** COLLECTED DATA **
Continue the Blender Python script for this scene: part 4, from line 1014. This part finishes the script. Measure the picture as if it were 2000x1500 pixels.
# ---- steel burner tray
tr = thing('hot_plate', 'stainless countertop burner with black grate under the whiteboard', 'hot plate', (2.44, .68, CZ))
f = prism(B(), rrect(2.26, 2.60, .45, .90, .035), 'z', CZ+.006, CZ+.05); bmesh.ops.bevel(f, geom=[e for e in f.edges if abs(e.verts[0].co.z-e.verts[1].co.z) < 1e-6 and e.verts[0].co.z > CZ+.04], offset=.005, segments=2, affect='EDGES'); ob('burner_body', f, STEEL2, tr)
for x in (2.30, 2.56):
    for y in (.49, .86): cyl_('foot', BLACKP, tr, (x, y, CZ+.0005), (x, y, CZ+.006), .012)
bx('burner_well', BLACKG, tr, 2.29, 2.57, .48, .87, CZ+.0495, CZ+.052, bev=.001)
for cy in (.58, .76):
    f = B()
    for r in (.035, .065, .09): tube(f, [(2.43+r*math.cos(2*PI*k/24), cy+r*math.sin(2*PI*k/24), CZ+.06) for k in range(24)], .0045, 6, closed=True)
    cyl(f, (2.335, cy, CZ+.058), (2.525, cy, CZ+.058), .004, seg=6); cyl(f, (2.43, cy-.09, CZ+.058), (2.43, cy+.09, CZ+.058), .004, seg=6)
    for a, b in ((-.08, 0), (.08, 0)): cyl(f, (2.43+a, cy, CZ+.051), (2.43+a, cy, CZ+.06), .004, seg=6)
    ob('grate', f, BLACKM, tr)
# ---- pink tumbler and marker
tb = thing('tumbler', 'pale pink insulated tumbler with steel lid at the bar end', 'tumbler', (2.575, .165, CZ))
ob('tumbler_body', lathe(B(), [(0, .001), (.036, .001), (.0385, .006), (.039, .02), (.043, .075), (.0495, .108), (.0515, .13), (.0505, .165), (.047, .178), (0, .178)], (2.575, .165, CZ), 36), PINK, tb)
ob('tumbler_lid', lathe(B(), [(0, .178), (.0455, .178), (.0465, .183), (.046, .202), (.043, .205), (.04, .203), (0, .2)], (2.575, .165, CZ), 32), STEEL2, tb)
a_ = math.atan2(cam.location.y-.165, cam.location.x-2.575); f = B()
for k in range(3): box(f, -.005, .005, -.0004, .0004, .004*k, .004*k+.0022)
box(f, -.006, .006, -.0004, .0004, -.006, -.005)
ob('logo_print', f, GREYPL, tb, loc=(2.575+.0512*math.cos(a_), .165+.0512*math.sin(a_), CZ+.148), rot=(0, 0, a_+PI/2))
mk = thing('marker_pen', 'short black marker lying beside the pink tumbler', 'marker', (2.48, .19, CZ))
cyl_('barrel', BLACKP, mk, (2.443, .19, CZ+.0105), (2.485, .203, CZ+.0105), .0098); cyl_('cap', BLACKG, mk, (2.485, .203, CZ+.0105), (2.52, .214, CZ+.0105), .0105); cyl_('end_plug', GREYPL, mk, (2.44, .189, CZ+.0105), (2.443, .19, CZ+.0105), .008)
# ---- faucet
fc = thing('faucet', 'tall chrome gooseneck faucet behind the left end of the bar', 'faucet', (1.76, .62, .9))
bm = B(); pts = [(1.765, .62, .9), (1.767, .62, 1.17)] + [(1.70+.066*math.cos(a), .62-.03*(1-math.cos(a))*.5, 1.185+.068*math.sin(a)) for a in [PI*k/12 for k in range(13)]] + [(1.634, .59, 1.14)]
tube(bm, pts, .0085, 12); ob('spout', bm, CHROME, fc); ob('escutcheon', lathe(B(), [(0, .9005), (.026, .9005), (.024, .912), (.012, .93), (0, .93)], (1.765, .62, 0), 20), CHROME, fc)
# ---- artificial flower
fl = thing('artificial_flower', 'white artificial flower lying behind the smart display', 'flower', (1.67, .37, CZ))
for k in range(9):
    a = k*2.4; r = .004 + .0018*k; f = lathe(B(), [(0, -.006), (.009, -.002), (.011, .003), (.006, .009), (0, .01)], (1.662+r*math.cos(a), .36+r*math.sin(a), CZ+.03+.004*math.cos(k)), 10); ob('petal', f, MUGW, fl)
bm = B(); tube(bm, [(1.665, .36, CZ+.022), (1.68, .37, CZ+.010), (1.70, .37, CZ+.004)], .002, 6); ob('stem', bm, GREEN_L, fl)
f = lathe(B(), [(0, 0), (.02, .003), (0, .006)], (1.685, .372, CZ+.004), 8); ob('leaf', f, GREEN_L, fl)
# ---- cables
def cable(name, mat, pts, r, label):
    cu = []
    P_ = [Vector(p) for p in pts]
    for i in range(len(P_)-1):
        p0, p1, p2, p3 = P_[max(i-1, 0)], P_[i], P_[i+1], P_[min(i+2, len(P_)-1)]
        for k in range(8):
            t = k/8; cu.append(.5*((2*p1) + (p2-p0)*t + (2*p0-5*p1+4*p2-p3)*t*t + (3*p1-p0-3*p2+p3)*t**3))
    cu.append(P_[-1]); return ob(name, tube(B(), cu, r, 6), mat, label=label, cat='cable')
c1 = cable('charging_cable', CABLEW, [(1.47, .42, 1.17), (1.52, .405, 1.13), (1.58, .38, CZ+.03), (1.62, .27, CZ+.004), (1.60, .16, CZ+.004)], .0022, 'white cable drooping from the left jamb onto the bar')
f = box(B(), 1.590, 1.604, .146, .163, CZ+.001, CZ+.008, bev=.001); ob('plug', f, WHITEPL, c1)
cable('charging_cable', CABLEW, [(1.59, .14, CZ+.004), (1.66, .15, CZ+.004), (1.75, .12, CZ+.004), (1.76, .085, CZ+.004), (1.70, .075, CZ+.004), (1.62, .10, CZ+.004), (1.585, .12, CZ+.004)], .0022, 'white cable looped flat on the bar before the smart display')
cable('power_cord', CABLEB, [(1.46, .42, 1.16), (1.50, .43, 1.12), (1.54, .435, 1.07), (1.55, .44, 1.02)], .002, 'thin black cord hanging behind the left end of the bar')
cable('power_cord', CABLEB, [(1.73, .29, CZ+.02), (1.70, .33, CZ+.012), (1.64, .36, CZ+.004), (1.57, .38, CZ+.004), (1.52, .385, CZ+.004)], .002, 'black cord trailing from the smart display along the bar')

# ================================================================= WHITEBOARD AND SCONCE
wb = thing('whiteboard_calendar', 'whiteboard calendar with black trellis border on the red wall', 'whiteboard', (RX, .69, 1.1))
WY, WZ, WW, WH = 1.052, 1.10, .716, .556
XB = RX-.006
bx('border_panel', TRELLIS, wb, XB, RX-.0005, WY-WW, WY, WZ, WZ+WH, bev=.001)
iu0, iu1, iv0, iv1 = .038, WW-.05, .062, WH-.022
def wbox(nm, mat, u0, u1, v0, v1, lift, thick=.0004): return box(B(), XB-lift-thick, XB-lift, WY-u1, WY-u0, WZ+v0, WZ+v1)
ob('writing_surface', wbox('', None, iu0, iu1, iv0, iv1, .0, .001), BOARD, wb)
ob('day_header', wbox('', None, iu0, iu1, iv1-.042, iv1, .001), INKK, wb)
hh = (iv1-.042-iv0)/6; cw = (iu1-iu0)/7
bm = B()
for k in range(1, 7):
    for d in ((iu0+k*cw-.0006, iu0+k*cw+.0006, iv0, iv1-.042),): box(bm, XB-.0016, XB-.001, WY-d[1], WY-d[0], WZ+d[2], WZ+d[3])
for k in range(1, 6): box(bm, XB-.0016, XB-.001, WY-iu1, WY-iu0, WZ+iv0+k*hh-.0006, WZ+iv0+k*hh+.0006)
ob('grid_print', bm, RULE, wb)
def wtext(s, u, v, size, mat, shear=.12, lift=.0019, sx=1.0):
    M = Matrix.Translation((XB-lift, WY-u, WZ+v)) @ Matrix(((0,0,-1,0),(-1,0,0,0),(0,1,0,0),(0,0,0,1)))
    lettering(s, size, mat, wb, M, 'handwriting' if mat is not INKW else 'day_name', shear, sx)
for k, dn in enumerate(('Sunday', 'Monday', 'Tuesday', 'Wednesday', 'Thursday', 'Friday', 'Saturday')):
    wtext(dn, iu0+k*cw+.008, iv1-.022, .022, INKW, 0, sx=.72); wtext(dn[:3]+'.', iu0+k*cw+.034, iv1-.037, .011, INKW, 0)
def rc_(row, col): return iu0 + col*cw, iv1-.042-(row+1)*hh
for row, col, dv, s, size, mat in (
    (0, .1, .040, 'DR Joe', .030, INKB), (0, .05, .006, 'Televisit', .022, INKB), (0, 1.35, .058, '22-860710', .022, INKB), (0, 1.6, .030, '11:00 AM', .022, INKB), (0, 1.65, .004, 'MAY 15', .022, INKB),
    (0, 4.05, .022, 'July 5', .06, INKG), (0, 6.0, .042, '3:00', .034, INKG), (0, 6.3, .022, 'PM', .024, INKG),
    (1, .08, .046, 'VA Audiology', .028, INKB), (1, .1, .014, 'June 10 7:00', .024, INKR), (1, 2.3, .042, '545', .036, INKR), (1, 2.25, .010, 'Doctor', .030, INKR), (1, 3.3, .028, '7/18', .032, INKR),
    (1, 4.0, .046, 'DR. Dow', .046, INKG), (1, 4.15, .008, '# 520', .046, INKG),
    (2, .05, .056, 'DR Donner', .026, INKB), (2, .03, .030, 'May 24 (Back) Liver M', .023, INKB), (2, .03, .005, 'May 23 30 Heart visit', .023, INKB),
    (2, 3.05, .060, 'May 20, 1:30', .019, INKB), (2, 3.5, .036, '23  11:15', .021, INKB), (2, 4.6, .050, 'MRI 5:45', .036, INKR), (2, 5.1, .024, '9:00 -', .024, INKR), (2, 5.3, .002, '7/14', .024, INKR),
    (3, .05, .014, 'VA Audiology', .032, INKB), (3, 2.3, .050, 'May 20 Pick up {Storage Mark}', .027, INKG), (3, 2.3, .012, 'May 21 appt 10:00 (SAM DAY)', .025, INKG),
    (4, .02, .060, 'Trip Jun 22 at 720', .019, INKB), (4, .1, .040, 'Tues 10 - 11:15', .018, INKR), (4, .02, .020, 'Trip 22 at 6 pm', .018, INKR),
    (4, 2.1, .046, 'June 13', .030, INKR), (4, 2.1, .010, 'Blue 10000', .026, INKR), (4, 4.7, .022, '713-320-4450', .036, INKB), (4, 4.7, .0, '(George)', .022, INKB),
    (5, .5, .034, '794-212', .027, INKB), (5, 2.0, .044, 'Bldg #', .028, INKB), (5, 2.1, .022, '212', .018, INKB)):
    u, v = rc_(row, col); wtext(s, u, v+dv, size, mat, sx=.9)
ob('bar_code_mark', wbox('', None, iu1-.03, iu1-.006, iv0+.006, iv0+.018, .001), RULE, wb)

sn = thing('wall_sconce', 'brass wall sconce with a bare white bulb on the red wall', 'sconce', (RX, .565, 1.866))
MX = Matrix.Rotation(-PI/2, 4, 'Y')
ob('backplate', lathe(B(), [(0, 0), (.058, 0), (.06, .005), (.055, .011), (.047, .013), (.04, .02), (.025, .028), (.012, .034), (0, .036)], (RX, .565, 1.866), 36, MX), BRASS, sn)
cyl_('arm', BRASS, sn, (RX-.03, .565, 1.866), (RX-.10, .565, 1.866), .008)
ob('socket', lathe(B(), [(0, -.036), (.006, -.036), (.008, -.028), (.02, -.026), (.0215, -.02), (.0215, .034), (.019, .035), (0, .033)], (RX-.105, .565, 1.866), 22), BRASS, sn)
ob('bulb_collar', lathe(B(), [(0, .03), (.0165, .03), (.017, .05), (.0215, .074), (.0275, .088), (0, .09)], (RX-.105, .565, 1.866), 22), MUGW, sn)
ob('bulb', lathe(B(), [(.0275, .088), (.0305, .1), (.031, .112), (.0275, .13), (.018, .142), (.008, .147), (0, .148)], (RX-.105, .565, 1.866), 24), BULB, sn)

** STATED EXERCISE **
Scan the lines for the string "from". Pick out every line that has it.

** ANSWER TO THE TASK **
Continue the Blender Python script for this scene: part 4, from line 1014. This part finishes the script. Measure the picture as if it were 2000x1500 pixels.
c1 = cable('charging_cable', CABLEW, [(1.47, .42, 1.17), (1.52, .405, 1.13), (1.58, .38, CZ+.03), (1.62, .27, CZ+.004), (1.60, .16, CZ+.004)], .0022, 'white cable drooping from the left jamb onto the bar')
cable('power_cord', CABLEB, [(1.73, .29, CZ+.02), (1.70, .33, CZ+.012), (1.64, .36, CZ+.004), (1.57, .38, CZ+.004), (1.52, .385, CZ+.004)], .002, 'black cord trailing from the smart display along the bar')